Voor de vennootschapsbelasting (VPB) levert de kwijtschelding van de vorderingen de schuldenaar winst op. Die valt in principe onder de kwijtscheldingswinstvrijstelling. Weggestreepte schulden zijn dan niet belast in de inkomstenbelasting of VPB. Een voorwaarde is dat de schuldeiser actief zijn rechten (een deel van de vordering) moet prijsgeven. Aan die voorwaarde wordt voldaan als de kwijtschelding onderdeel is van een WHOA-akkoord. De schuldenaar moet de winst uit de kwijtgescholden schulden eerst verrekenen met verliezen uit het verleden. Alleen op het gedeelte dat dan overblijft, is de kwijtscheldingswinstvrijstelling van toepassing.
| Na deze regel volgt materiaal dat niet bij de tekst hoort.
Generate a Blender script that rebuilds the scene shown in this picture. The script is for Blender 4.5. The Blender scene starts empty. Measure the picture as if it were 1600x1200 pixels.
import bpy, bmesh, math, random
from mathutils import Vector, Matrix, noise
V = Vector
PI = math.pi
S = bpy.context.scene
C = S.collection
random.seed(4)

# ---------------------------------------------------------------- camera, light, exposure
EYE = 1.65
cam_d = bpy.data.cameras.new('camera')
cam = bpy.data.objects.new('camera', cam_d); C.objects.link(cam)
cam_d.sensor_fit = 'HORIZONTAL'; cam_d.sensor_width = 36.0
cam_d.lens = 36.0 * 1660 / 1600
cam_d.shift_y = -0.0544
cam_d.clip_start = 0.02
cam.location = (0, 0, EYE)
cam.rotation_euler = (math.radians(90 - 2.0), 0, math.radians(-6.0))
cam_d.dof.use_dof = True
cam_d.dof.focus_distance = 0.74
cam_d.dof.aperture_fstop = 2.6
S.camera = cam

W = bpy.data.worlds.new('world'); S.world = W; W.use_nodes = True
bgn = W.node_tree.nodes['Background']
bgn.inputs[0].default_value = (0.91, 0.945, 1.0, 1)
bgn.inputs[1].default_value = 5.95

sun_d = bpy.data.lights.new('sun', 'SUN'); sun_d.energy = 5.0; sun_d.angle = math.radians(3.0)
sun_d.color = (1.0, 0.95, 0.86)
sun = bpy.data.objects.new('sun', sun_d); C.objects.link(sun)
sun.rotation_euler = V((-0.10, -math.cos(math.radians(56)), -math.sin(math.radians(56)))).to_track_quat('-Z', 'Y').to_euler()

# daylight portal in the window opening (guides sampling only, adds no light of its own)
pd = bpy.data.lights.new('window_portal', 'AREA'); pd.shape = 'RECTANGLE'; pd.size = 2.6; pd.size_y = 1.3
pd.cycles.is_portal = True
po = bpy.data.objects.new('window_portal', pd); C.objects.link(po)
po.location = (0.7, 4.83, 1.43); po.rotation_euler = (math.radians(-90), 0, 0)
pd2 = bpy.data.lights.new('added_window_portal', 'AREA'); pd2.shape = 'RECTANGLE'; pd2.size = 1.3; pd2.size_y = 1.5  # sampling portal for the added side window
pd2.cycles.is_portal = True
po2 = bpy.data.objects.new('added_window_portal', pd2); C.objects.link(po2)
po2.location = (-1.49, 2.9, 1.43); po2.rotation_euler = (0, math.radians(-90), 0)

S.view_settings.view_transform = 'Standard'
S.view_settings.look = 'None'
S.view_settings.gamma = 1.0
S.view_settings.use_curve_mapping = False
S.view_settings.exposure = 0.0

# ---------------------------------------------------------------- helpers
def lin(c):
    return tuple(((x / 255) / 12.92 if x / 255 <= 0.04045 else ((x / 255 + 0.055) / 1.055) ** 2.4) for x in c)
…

4.3 Betalingsonmacht en uitstel

Als u op een bepaald moment de verschuldigde belastingen en premies (gedeeltelijk) niet of niet op tijd kunt betalen, is er sprake van betalingsonmacht. Die moet u schriftelijk melden aan de Belastingdienst met het formulier ‘Melding betalingsonmacht’ (zie paragraaf 4.4.2). Daarnaast kunt u voor een ontvangen aanslag uitstel van betaling aanvragen. U kunt maximaal 12 maanden uitstel van betaling krijgen.

4.3.1 Kort telefonisch uitstel

Bij financiële problemen kunt u uitstel van betaling aanvragen bij de BelastingTelefoon. Het uitstel geldt voor maximaal vier maanden (vanaf de dag na de uiterste betaaldatum van de oudste aanslag). U moet voldoen aan deze voorwaarden:

  • U heeft tot nu toe altijd op tijd aangifte gedaan.
  • U heeft niet eerder voor deze aanslag of voor andere openstaande aanslagen uitstel gekregen door eerdere betalingsproblemen of door verrekening met een teruggaaf.
  • Uw totale openstaande belastingschuld is lager dan € 20.000.
  • Er zijn geen openstaande aanslagen waarvoor u een dwangbevel heeft ontvangen.
  • Het gaat niet om een voorlopige aanslag inkomstenbelasting of VPB.
  • Het gaat om een (naheffings)aanslag. Alleen hiervoor kunt u kort telefonisch uitstel van betaling krijgen.

4.3.2 Betalingsregeling

Heeft u meer tijd nodig om uw financiën op orde te krijgen, dan kunt u een betalingsregeling aanvragen voor maximaal 12 maanden. Het mag dan niet gaan om een openstaande aanslag motorrijtuigenbelasting en u moet een zekerheidsstelling hebben, zoals een bankgarantie, hypotheekrecht of verpanding. Als u al eerder een betalingsregeling voor een andere schuld heeft aangevraagd, moet u een nieuwe betalingsregeling aanvragen voor de totale belastingschuld. Stuur hiervoor het ingevulde en ondertekende formulier ‘Verzoek betalingsregeling en uitstel van betaling van belasting en/of premie voor ondernemingen’, met bijlagen, naar de Belastingdienst, postbus 100, 6400 AC Heerlen. U kunt dit formulier downloaden via de site van de Belastingdienst.